> **What to work on**: Transcribe the full listing exactly, and drop every picture.

> **Source excerpt**:

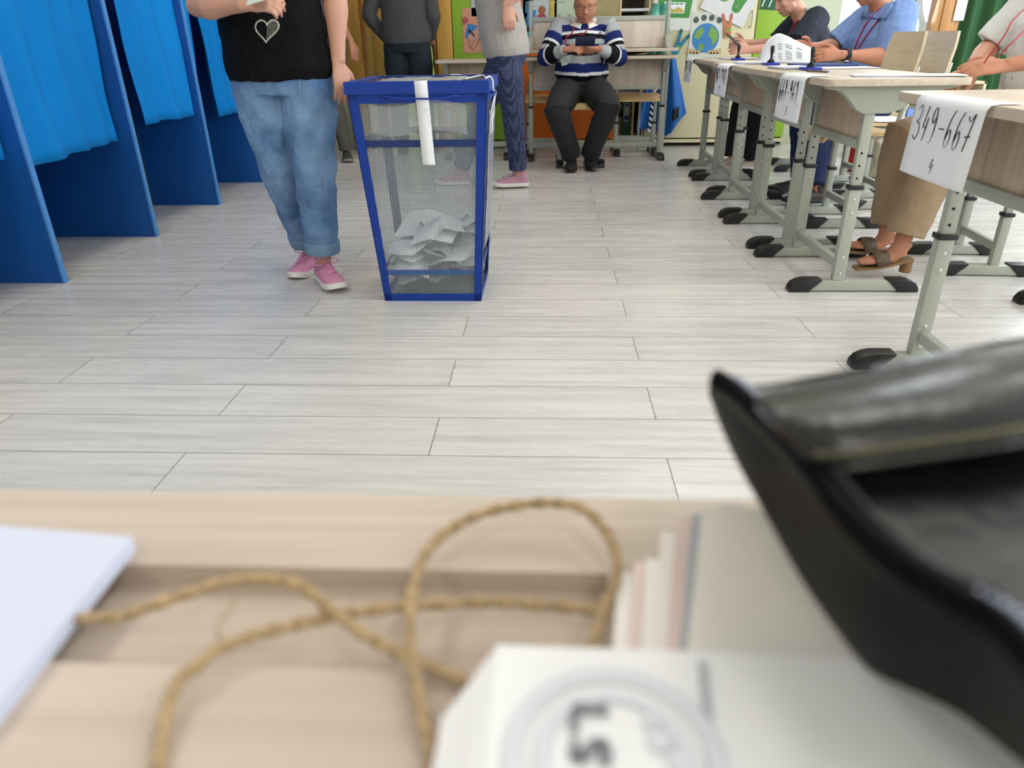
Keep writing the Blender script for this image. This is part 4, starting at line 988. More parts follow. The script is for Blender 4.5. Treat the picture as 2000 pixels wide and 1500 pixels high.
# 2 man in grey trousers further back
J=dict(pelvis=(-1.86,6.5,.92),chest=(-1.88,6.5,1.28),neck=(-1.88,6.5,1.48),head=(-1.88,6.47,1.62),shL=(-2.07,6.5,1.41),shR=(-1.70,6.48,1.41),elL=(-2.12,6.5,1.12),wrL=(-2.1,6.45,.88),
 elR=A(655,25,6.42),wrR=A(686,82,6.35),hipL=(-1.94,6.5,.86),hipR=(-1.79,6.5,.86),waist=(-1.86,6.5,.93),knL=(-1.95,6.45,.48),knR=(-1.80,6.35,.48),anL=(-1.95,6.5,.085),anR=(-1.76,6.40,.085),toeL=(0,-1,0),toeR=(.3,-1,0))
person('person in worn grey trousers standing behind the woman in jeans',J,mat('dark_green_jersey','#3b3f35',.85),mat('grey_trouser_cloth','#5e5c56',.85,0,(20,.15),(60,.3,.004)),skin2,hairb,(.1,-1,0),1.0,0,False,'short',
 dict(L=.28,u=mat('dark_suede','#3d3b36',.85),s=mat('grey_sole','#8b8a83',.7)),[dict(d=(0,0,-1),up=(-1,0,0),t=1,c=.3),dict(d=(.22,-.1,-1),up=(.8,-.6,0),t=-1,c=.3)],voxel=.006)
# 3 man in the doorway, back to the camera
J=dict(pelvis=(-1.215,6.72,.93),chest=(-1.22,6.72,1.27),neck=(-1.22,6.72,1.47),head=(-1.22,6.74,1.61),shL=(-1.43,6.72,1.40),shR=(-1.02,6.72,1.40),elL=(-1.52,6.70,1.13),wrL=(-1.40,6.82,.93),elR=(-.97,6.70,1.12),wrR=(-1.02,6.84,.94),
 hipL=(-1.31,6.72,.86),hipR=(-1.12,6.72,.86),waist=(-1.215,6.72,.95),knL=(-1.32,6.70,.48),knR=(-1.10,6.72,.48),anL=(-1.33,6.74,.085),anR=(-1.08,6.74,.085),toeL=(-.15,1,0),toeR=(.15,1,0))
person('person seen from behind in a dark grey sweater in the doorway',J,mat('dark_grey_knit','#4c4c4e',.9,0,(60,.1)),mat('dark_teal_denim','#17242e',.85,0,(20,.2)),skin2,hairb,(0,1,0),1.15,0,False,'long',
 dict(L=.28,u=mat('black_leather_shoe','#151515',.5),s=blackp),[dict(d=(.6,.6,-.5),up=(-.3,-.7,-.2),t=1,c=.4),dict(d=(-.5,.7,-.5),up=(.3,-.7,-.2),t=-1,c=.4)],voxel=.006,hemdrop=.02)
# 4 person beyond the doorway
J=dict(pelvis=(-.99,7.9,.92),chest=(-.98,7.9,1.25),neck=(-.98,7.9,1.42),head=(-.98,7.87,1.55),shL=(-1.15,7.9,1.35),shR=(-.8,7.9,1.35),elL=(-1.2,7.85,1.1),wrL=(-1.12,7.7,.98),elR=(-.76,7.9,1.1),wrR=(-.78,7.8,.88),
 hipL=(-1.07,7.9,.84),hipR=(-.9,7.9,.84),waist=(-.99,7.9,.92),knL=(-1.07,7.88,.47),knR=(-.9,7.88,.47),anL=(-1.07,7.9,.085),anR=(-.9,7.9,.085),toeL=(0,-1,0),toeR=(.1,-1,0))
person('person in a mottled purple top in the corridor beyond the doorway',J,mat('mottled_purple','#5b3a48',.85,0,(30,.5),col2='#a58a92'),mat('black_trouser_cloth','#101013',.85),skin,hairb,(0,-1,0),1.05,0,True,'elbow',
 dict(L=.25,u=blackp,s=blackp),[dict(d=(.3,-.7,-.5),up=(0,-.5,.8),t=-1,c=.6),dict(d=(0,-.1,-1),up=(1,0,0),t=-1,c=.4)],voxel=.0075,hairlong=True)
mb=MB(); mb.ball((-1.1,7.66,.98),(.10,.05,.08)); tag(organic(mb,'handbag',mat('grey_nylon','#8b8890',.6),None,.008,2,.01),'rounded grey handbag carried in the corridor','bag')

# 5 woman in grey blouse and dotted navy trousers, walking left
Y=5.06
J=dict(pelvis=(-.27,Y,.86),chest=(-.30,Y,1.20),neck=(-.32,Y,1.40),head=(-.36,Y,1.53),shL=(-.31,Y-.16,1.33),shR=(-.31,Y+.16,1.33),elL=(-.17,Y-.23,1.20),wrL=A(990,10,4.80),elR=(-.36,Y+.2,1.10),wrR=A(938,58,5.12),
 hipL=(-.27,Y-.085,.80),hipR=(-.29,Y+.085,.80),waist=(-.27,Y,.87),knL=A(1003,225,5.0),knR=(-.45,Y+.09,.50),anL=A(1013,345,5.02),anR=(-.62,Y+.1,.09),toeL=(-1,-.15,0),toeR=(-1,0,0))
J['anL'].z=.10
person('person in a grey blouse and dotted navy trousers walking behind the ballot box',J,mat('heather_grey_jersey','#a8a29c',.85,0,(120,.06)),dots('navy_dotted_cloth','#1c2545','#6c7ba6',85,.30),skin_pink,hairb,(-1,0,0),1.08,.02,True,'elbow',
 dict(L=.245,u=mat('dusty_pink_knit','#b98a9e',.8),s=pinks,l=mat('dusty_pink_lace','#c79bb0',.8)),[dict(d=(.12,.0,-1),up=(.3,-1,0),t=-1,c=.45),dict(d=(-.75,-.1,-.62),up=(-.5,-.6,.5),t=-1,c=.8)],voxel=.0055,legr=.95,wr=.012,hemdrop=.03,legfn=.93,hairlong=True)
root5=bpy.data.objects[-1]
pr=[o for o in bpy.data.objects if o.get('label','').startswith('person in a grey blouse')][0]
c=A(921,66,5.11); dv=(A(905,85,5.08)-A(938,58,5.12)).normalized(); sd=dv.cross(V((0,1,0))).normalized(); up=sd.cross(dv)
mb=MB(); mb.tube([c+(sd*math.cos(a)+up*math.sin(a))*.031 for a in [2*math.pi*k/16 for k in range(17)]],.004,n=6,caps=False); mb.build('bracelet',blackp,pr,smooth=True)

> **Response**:
Keep writing the Blender script for this image. This is part 4, starting at line 988. More parts follow. The script is for Blender 4.5. Treat the picture as 2000 pixels wide and 1500 pixels high.
# 2 man in grey trousers further back
J=dict(pelvis=(-1.86,6.5,.92),chest=(-1.88,6.5,1.28),neck=(-1.88,6.5,1.48),head=(-1.88,6.47,1.62),shL=(-2.07,6.5,1.41),shR=(-1.70,6.48,1.41),elL=(-2.12,6.5,1.12),wrL=(-2.1,6.45,.88),
 elR=A(655,25,6.42),wrR=A(686,82,6.35),hipL=(-1.94,6.5,.86),hipR=(-1.79,6.5,.86),waist=(-1.86,6.5,.93),knL=(-1.95,6.45,.48),knR=(-1.80,6.35,.48),anL=(-1.95,6.5,.085),anR=(-1.76,6.40,.085),toeL=(0,-1,0),toeR=(.3,-1,0))
person('person in worn grey trousers standing behind the woman in jeans',J,mat('dark_green_jersey','#3b3f35',.85),mat('grey_trouser_cloth','#5e5c56',.85,0,(20,.15),(60,.3,.004)),skin2,hairb,(.1,-1,0),1.0,0,False,'short',
 dict(L=.28,u=mat('dark_suede','#3d3b36',.85),s=mat('grey_sole','#8b8a83',.7)),[dict(d=(0,0,-1),up=(-1,0,0),t=1,c=.3),dict(d=(.22,-.1,-1),up=(.8,-.6,0),t=-1,c=.3)],voxel=.006)
# 3 man in the doorway, back to the camera
J=dict(pelvis=(-1.215,6.72,.93),chest=(-1.22,6.72,1.27),neck=(-1.22,6.72,1.47),head=(-1.22,6.74,1.61),shL=(-1.43,6.72,1.40),shR=(-1.02,6.72,1.40),elL=(-1.52,6.70,1.13),wrL=(-1.40,6.82,.93),elR=(-.97,6.70,1.12),wrR=(-1.02,6.84,.94),
 hipL=(-1.31,6.72,.86),hipR=(-1.12,6.72,.86),waist=(-1.215,6.72,.95),knL=(-1.32,6.70,.48),knR=(-1.10,6.72,.48),anL=(-1.33,6.74,.085),anR=(-1.08,6.74,.085),toeL=(-.15,1,0),toeR=(.15,1,0))
person('person seen from behind in a dark grey sweater in the doorway',J,mat('dark_grey_knit','#4c4c4e',.9,0,(60,.1)),mat('dark_teal_denim','#17242e',.85,0,(20,.2)),skin2,hairb,(0,1,0),1.15,0,False,'long',
 dict(L=.28,u=mat('black_leather_shoe','#151515',.5),s=blackp),[dict(d=(.6,.6,-.5),up=(-.3,-.7,-.2),t=1,c=.4),dict(d=(-.5,.7,-.5),up=(.3,-.7,-.2),t=-1,c=.4)],voxel=.006,hemdrop=.02)
# 4 person beyond the doorway
J=dict(pelvis=(-.99,7.9,.92),chest=(-.98,7.9,1.25),neck=(-.98,7.9,1.42),head=(-.98,7.87,1.55),shL=(-1.15,7.9,1.35),shR=(-.8,7.9,1.35),elL=(-1.2,7.85,1.1),wrL=(-1.12,7.7,.98),elR=(-.76,7.9,1.1),wrR=(-.78,7.8,.88),
 hipL=(-1.07,7.9,.84),hipR=(-.9,7.9,.84),waist=(-.99,7.9,.92),knL=(-1.07,7.88,.47),knR=(-.9,7.88,.47),anL=(-1.07,7.9,.085),anR=(-.9,7.9,.085),toeL=(0,-1,0),toeR=(.1,-1,0))
person('person in a mottled purple top in the corridor beyond the doorway',J,mat('mottled_purple','#5b3a48',.85,0,(30,.5),col2='#a58a92'),mat('black_trouser_cloth','#101013',.85),skin,hairb,(0,-1,0),1.05,0,True,'elbow',
 dict(L=.25,u=blackp,s=blackp),[dict(d=(.3,-.7,-.5),up=(0,-.5,.8),t=-1,c=.6),dict(d=(0,-.1,-1),up=(1,0,0),t=-1,c=.4)],voxel=.0075,hairlong=True)
mb=MB(); mb.ball((-1.1,7.66,.98),(.10,.05,.08)); tag(organic(mb,'handbag',mat('grey_nylon','#8b8890',.6),None,.008,2,.01),'rounded grey handbag carried in the corridor','bag')

# 5 woman in grey blouse and dotted navy trousers, walking left
Y=5.06
J=dict(pelvis=(-.27,Y,.86),chest=(-.30,Y,1.20),neck=(-.32,Y,1.40),head=(-.36,Y,1.53),shL=(-.31,Y-.16,1.33),shR=(-.31,Y+.16,1.33),elL=(-.17,Y-.23,1.20),wrL=A(990,10,4.80),elR=(-.36,Y+.2,1.10),wrR=A(938,58,5.12),
 hipL=(-.27,Y-.085,.80),hipR=(-.29,Y+.085,.80),waist=(-.27,Y,.87),knL=A(1003,225,5.0),knR=(-.45,Y+.09,.50),anL=A(1013,345,5.02),anR=(-.62,Y+.1,.09),toeL=(-1,-.15,0),toeR=(-1,0,0))
J['anL'].z=.10
person('person in a grey blouse and dotted navy trousers walking behind the ballot box',J,mat('heather_grey_jersey','#a8a29c',.85,0,(120,.06)),dots('navy_dotted_cloth','#1c2545','#6c7ba6',85,.30),skin_pink,hairb,(-1,0,0),1.08,.02,True,'elbow',
 dict(L=.245,u=mat('dusty_pink_knit','#b98a9e',.8),s=pinks,l=mat('dusty_pink_lace','#c79bb0',.8)),[dict(d=(.12,.0,-1),up=(.3,-1,0),t=-1,c=.45),dict(d=(-.75,-.1,-.62),up=(-.5,-.6,.5),t=-1,c=.8)],voxel=.0055,legr=.95,wr=.012,hemdrop=.03,legfn=.93,hairlong=True)
root5=bpy.data.objects[-1]
pr=[o for o in bpy.data.objects if o.get('label','').startswith('person in a grey blouse')][0]
c=A(921,66,5.11); dv=(A(905,85,5.08)-A(938,58,5.12)).normalized(); sd=dv.cross(V((0,1,0))).normalized(); up=sd.cross(dv)
mb=MB(); mb.tube([c+(sd*math.cos(a)+up*math.sin(a))*.031 for a in [2*math.pi*k/16 for k in range(17)]],.004,n=6,caps=False); mb.build('bracelet',blackp,pr,smooth=True)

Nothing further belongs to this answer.